Having quickly eaten a lunch afterwards, we were back in the sheds estimating a cows weight, weighing her, separating calves for mart, assessing their price and for the piece de resistance dehorning some calves. The tagging (tagging calves’ ears with their number, think ear piercing) I just about managed. I thought that would be useful to help the farmer out next spring but the dehorning just about brought me down.  I must add by this stage in the day, the men in the group who had grown up dosing and dehorning animals were very encouraging and helped us girls (for luckily I wasn’t alone) all the way. Fit to drop later that afternoon our tutor informed us there was just one more task as he put us fixing up a temporary fence. Enough already. Was there no end to this day?

Look, most importantly, there are now a great many more tasks that I can help my farmer with. In fact my day led to a very animated conversation over dinner about cattle conditions and the price of poly heifers. Who knew?  I think, you know, that this industry could just about do with some female intuition and know-how just about now and why, there is always a bit of room for a touch more glamour.  N’est ce pas?

 

 

Bouquet

So I cleared the breakfast ware earlier than usual this Saturday morning to make room for my bouquet of grasses. I was standing on the road herding the cows into the parlour yard for the farmer, I have my uses, when I saw along the hedgerow a meadow of grasses. It’s that time of year, we’ve had heat, sun and now moisture and the hedges are bursting with colour. I was a woman with a one track mind, not the cuckoo flower or daisy for me today, no, I was collecting grasses.

My farmer tells me that the field the cows had just come out of was at one time, perhaps fifty years ago, similar to my beautiful meadow. With reseeding, advances in agricultural knowledge, the grasses for grazing are made up of ryegrasses and clover. Now for the science bit. Such grasses are hardier, better for grazing, have more mid season regrowth (don’t ask me questions), are higher in sugar, have a good PH and are ideal for preserving
IMG_0625 winter food for the cows. Why, the clover is even fixates nitrogen, essential for growth of the sward. I know, I don’t recognize myself. Who is this knowledgable lady? Ta-dah.

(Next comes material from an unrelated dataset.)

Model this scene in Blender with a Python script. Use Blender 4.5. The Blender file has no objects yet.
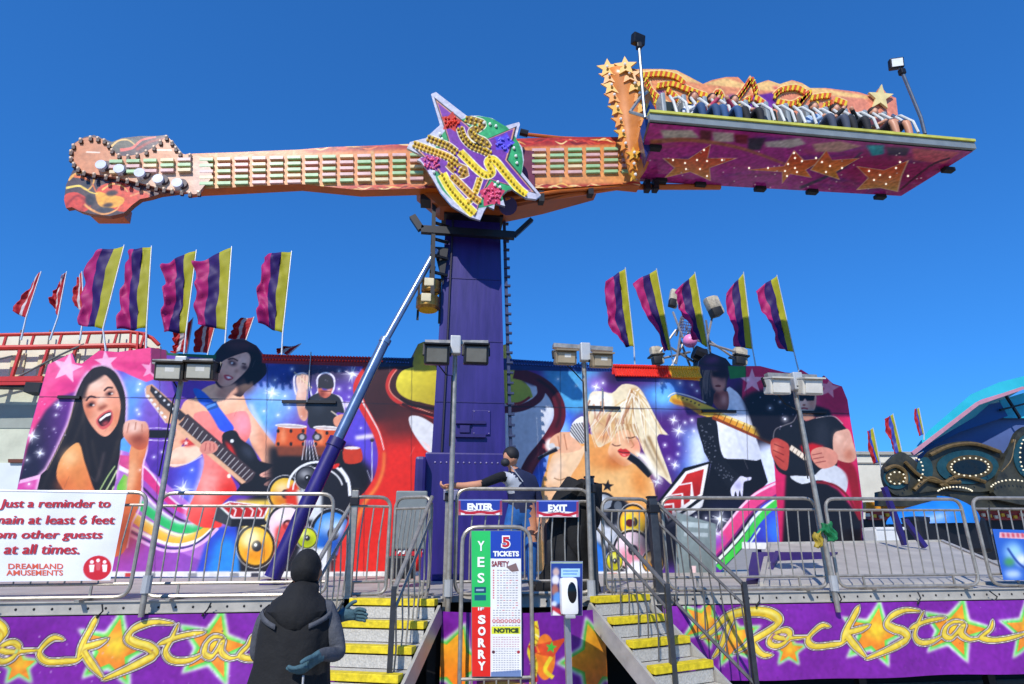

So where does that leave our lovely meadow. Well outside the grazing paddock, out to pasture. In the farm’s memory, you could nearly see another farmer spreading a seed-drill of cocksfoot, annual meadow grass or scutch to name but a few. And here we are grazing our cows on ryegrass,  perhaps whispering a hello to great grand children. Wouldn’t that be grand?

So this amateur botanist is away now to clear away the table for the next meal that may or may not include men cutting our grass for silage. It depends I suppose on whether or not this passing shower will turn into rain all day. Such a precarious business this grass growing.

A bouquet of grass for you Madame/Monsieur.